begin Supplied information
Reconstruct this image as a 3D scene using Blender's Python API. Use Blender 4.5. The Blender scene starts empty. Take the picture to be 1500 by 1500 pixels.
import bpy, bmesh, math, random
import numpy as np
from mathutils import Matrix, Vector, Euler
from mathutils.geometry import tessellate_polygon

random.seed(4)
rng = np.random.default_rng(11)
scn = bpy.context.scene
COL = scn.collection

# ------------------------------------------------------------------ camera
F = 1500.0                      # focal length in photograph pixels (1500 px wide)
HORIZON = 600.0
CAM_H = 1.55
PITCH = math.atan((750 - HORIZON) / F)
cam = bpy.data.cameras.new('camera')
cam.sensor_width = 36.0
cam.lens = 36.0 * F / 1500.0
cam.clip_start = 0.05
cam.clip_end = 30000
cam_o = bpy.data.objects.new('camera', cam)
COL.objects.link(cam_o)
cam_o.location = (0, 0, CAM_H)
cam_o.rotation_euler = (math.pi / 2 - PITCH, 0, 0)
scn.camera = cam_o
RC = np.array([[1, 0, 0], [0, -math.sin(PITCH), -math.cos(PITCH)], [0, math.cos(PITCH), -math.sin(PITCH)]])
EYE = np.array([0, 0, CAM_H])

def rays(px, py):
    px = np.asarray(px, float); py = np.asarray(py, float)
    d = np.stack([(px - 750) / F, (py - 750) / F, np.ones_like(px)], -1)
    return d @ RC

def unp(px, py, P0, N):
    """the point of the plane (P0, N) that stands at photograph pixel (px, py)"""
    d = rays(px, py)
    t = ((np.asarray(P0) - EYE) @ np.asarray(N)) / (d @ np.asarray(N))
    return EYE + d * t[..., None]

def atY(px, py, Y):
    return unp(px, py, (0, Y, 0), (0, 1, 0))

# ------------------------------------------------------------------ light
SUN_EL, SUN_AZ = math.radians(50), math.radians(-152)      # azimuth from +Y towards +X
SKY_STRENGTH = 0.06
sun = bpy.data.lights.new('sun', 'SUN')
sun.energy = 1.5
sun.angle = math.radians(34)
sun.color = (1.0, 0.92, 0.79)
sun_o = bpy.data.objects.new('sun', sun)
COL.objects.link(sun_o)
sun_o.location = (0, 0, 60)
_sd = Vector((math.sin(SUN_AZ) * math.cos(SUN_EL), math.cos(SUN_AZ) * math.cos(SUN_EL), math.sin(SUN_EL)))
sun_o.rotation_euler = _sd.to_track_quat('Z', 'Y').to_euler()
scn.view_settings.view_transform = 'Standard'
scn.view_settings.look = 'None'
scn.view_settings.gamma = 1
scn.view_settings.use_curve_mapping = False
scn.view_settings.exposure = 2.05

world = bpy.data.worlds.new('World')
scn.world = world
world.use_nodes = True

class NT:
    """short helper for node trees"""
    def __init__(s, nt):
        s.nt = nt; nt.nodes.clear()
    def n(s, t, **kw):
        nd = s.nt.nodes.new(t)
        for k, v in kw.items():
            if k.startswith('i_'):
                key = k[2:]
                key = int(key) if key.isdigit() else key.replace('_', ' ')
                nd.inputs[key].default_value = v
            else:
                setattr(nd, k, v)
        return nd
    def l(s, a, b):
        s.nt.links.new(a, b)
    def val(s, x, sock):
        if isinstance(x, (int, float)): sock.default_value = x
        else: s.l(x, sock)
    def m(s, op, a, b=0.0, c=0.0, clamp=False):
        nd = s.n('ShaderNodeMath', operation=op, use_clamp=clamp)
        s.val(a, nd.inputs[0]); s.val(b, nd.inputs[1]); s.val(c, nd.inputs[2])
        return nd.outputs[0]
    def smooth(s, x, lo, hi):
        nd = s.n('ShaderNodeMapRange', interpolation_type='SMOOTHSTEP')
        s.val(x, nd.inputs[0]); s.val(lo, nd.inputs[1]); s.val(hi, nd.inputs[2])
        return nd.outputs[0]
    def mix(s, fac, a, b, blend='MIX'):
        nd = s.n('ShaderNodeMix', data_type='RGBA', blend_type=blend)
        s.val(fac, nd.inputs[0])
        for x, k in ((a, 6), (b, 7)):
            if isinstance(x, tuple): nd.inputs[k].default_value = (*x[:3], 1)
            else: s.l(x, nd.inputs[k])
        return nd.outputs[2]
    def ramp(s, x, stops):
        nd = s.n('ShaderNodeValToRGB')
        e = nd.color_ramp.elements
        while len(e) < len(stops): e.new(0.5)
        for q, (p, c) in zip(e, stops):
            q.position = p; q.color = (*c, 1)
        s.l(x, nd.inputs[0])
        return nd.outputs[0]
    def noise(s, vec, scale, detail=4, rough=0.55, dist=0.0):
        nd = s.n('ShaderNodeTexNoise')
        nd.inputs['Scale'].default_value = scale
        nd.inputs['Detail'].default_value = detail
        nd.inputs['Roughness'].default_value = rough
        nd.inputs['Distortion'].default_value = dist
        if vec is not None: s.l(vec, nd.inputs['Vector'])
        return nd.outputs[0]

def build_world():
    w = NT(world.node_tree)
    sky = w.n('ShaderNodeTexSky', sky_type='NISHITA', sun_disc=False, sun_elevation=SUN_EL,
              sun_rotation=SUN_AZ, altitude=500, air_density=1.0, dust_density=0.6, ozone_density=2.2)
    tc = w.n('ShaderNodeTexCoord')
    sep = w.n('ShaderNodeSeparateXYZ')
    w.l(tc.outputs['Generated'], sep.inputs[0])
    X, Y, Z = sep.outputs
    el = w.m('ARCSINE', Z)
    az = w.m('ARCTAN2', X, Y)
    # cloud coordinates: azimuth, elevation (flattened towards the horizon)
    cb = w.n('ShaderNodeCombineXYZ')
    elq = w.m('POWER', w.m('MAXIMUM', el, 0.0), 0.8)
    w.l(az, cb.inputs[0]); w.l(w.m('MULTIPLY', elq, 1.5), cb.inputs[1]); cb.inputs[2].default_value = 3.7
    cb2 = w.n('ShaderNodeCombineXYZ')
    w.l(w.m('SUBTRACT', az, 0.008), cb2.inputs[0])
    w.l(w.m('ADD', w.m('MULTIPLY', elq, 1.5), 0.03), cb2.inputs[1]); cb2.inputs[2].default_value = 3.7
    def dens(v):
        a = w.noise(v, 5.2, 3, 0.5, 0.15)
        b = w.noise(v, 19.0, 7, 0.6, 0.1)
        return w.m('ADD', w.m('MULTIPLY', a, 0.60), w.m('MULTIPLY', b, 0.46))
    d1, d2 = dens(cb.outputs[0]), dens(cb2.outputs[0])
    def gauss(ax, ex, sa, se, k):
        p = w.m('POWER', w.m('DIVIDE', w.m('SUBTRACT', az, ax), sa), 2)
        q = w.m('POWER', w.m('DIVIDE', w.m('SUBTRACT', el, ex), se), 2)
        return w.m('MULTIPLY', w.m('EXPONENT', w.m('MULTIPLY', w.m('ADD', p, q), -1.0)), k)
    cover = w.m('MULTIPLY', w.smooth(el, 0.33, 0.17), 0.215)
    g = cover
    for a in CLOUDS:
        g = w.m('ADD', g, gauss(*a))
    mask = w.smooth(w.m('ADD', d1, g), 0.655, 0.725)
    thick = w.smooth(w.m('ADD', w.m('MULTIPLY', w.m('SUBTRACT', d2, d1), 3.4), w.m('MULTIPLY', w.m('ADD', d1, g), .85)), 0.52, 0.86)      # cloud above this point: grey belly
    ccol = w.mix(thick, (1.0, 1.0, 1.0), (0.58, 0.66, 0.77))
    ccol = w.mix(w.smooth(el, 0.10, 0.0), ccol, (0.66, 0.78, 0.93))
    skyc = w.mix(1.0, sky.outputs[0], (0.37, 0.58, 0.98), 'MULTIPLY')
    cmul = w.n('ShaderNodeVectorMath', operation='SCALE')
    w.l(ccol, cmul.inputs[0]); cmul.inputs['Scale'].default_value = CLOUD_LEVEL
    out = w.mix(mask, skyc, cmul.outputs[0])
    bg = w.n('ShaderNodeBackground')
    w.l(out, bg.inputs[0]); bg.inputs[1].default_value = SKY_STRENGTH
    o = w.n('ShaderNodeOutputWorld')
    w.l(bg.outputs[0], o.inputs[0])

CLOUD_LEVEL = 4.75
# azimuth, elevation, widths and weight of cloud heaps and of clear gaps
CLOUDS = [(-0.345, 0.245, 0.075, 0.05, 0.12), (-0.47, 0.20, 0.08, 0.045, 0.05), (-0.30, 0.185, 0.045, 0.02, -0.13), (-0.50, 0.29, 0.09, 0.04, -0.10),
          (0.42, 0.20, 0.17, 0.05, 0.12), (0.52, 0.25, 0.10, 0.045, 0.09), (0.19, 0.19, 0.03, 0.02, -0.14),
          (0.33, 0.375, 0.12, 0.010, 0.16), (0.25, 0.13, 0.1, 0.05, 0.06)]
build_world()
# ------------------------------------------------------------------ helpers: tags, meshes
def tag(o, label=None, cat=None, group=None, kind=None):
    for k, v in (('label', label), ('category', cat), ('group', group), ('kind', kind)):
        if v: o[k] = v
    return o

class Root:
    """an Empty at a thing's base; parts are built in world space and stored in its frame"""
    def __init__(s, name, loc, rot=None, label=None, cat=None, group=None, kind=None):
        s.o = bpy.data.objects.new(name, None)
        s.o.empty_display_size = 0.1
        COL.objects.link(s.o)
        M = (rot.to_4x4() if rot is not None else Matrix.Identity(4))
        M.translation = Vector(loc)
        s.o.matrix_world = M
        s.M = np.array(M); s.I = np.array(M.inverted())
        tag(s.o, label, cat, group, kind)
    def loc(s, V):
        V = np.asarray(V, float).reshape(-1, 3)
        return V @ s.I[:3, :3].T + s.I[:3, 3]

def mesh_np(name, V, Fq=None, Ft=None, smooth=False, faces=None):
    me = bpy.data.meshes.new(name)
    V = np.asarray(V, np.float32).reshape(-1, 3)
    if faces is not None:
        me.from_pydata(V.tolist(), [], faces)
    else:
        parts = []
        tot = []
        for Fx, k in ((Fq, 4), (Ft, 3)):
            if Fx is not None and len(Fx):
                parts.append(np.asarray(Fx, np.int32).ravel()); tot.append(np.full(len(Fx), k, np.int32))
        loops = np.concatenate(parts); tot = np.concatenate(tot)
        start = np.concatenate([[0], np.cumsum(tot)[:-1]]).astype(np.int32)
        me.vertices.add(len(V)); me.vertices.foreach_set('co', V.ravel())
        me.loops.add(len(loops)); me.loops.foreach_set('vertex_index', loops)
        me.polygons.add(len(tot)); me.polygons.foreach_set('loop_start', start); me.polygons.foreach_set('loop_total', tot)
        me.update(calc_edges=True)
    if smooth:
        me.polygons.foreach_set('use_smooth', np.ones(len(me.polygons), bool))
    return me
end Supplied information
### [Stated task]
Only the lines from the top of the data through the line that contains "return unp(px, py, (0, Y, 0), (0, 1, 0))" should be quoted, exactly as they stand.

### [Written solution]
Reconstruct this image as a 3D scene using Blender's Python API. Use Blender 4.5. The Blender scene starts empty. Take the picture to be 1500 by 1500 pixels.
import bpy, bmesh, math, random
import numpy as np
from mathutils import Matrix, Vector, Euler
from mathutils.geometry import tessellate_polygon

random.seed(4)
rng = np.random.default_rng(11)
scn = bpy.context.scene
COL = scn.collection

# ------------------------------------------------------------------ camera
F = 1500.0                      # focal length in photograph pixels (1500 px wide)
HORIZON = 600.0
CAM_H = 1.55
PITCH = math.atan((750 - HORIZON) / F)
cam = bpy.data.cameras.new('camera')
cam.sensor_width = 36.0
cam.lens = 36.0 * F / 1500.0
cam.clip_start = 0.05
cam.clip_end = 30000
cam_o = bpy.data.objects.new('camera', cam)
COL.objects.link(cam_o)
cam_o.location = (0, 0, CAM_H)
cam_o.rotation_euler = (math.pi / 2 - PITCH, 0, 0)
scn.camera = cam_o
RC = np.array([[1, 0, 0], [0, -math.sin(PITCH), -math.cos(PITCH)], [0, math.cos(PITCH), -math.sin(PITCH)]])
EYE = np.array([0, 0, CAM_H])

def rays(px, py):
    px = np.asarray(px, float); py = np.asarray(py, float)
    d = np.stack([(px - 750) / F, (py - 750) / F, np.ones_like(px)], -1)
    return d @ RC

def unp(px, py, P0, N):
    """the point of the plane (P0, N) that stands at photograph pixel (px, py)"""
    d = rays(px, py)
    t = ((np.asarray(P0) - EYE) @ np.asarray(N)) / (d @ np.asarray(N))
    return EYE + d * t[..., None]

def atY(px, py, Y):
    return unp(px, py, (0, Y, 0), (0, 1, 0))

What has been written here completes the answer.